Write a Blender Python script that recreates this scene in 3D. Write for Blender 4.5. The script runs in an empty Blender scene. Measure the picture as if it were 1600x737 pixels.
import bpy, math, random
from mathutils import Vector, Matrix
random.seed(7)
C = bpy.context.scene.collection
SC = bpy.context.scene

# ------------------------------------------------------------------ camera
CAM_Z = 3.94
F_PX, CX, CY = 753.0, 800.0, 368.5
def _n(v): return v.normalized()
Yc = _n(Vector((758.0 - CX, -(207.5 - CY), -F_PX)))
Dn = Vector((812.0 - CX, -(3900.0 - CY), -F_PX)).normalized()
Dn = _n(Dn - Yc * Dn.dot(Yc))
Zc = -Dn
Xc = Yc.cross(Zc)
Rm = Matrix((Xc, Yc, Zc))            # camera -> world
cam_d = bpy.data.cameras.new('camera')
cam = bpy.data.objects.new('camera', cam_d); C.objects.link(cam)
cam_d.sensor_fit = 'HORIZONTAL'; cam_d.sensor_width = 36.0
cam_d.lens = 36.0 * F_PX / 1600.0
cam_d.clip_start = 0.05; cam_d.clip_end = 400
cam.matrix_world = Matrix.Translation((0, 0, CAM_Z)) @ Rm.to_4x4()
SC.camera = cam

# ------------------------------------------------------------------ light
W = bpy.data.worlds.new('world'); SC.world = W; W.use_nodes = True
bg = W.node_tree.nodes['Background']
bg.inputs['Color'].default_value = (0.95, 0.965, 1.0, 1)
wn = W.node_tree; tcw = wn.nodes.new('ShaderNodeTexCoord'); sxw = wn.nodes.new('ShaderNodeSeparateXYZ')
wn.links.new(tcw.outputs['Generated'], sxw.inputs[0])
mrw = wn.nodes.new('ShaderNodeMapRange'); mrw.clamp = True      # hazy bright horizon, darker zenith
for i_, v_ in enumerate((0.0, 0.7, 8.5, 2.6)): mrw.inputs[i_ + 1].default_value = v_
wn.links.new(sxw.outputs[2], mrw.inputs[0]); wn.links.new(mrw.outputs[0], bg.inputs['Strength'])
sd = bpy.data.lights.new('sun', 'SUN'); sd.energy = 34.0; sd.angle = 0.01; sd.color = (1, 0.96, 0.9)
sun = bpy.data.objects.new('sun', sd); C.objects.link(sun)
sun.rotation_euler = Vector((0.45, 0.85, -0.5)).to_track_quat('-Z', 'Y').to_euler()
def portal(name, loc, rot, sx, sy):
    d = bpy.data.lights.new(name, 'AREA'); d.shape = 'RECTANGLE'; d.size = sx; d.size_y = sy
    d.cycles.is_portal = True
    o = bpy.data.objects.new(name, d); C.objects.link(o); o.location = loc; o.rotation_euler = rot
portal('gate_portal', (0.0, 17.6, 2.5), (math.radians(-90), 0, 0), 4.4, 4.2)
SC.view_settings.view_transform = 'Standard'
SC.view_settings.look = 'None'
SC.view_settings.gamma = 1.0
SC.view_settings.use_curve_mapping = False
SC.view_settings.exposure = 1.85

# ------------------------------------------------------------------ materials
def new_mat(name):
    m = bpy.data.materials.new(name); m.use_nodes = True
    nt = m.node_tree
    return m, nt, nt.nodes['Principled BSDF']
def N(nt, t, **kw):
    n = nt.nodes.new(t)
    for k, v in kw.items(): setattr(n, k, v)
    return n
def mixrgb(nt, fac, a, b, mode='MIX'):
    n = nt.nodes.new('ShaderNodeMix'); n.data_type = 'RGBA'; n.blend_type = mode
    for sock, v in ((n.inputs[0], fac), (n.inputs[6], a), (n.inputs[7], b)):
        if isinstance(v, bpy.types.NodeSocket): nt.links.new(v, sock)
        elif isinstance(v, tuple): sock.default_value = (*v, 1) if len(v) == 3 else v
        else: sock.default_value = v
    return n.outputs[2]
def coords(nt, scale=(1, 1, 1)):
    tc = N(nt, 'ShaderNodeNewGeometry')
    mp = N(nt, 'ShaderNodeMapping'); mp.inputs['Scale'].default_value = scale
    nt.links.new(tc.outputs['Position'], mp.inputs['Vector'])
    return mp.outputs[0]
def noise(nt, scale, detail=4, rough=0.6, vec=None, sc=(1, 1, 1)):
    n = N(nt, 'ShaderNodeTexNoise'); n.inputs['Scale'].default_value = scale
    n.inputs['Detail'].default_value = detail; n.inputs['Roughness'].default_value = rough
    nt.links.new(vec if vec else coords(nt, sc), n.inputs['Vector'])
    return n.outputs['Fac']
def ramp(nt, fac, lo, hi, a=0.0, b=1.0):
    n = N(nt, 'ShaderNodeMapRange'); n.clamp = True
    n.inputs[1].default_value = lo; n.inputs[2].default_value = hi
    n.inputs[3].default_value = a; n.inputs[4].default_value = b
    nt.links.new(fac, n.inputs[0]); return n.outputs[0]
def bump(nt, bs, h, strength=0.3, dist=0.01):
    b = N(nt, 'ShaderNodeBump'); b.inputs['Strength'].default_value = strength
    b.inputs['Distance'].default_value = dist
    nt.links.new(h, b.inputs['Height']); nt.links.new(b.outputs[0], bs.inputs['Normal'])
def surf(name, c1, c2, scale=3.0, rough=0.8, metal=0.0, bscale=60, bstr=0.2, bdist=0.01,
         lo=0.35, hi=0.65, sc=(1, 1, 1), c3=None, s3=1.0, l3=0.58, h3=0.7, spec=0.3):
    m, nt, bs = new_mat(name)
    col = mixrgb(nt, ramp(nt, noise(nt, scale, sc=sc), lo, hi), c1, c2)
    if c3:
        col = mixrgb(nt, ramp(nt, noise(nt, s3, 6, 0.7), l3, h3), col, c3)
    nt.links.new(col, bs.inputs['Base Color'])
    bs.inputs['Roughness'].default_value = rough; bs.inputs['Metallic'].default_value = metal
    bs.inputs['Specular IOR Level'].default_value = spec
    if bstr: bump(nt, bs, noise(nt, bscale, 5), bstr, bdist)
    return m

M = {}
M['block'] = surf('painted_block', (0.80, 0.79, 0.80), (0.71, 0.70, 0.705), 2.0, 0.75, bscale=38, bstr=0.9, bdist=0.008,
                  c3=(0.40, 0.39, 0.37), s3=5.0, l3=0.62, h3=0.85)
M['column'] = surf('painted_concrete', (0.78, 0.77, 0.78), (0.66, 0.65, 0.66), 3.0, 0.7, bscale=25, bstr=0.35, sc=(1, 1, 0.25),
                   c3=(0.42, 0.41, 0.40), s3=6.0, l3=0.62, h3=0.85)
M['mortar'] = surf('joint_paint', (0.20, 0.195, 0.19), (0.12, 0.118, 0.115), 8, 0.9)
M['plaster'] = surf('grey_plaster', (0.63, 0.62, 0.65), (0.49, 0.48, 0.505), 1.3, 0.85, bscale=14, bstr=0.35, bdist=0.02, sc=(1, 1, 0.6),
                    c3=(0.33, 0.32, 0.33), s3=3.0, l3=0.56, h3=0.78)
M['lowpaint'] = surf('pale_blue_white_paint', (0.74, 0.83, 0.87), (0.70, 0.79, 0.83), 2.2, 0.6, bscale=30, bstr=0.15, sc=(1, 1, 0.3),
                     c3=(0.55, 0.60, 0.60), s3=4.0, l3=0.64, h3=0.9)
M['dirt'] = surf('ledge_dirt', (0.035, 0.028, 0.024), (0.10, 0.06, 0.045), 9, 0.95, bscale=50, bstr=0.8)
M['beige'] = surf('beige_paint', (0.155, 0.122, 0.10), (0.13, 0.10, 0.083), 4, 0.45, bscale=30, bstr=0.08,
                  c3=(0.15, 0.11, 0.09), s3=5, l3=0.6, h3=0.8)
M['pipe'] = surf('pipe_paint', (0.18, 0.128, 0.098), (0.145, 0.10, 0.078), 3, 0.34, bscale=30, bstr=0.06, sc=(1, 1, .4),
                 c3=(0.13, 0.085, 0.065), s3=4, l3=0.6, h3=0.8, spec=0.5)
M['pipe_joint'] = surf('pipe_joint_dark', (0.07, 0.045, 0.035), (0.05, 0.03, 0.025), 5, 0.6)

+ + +

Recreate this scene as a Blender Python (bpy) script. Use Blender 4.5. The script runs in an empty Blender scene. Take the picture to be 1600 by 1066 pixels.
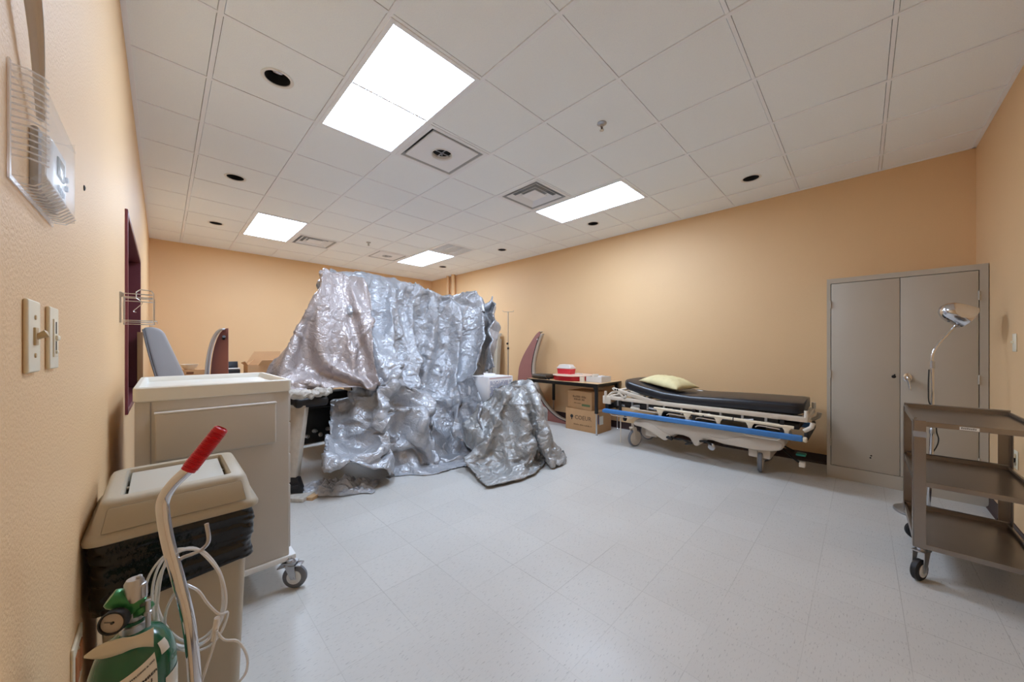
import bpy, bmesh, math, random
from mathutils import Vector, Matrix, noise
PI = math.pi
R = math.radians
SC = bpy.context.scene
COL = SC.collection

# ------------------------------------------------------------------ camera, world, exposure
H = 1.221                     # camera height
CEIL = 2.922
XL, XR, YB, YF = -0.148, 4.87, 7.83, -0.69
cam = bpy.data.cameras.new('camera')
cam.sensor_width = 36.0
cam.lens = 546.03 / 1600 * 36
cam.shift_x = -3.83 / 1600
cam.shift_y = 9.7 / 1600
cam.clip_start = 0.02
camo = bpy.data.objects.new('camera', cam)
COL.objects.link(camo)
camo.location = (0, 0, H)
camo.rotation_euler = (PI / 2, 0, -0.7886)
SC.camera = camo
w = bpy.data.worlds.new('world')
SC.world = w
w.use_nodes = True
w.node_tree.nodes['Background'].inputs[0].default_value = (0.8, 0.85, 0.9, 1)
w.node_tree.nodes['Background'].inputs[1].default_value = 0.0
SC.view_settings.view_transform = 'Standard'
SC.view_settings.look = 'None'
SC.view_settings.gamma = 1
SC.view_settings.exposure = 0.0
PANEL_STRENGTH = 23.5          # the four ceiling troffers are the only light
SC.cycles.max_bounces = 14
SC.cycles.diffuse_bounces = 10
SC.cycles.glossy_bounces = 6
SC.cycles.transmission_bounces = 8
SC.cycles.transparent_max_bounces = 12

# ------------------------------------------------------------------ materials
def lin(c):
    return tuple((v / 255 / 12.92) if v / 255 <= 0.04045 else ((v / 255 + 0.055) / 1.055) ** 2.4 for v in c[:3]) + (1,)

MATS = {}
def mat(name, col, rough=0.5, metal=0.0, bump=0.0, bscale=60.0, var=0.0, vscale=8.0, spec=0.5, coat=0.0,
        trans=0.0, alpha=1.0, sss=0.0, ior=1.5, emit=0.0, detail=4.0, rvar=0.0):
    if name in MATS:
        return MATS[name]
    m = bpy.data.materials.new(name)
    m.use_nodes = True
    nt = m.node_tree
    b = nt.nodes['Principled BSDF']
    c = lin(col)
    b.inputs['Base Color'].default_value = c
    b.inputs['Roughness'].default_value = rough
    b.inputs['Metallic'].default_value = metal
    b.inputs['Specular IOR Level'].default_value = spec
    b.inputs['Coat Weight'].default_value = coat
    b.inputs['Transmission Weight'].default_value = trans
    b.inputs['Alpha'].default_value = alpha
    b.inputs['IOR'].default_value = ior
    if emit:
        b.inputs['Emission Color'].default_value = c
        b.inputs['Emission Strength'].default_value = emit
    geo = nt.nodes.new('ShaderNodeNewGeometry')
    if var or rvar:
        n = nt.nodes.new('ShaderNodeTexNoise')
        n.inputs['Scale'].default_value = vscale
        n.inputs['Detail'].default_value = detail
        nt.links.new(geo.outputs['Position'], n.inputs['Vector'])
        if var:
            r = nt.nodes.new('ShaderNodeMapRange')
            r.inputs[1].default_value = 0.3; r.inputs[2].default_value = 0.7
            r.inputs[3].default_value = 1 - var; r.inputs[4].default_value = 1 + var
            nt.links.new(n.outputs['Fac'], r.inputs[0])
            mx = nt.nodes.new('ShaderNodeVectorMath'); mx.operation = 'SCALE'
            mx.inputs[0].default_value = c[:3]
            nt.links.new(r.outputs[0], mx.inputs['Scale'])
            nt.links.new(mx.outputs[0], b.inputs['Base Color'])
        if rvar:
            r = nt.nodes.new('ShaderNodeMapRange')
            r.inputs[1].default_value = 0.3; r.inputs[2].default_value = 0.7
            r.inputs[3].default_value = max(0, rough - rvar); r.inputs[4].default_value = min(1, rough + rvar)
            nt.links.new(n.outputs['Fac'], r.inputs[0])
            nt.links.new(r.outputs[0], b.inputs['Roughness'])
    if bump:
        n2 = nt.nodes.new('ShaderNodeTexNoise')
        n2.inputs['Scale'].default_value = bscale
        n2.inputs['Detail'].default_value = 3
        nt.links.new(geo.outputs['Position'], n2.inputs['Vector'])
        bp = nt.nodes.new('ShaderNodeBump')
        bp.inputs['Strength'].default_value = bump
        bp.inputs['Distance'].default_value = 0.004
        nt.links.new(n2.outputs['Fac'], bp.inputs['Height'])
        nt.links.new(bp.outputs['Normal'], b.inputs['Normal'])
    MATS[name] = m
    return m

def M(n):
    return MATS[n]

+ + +

Goal of the exercise -> In the entries above, find the line that contains "Recreate this scene" and the line that contains "COL = SC.collection". Reproduce exactly those two lines and every line between them, but not the pictures.

Worked solution ->
Recreate this scene as a Blender Python (bpy) script. Use Blender 4.5. The script runs in an empty Blender scene. Take the picture to be 1600 by 1066 pixels.
import bpy, bmesh, math, random
from mathutils import Vector, Matrix, noise
PI = math.pi
R = math.radians
SC = bpy.context.scene
COL = SC.collection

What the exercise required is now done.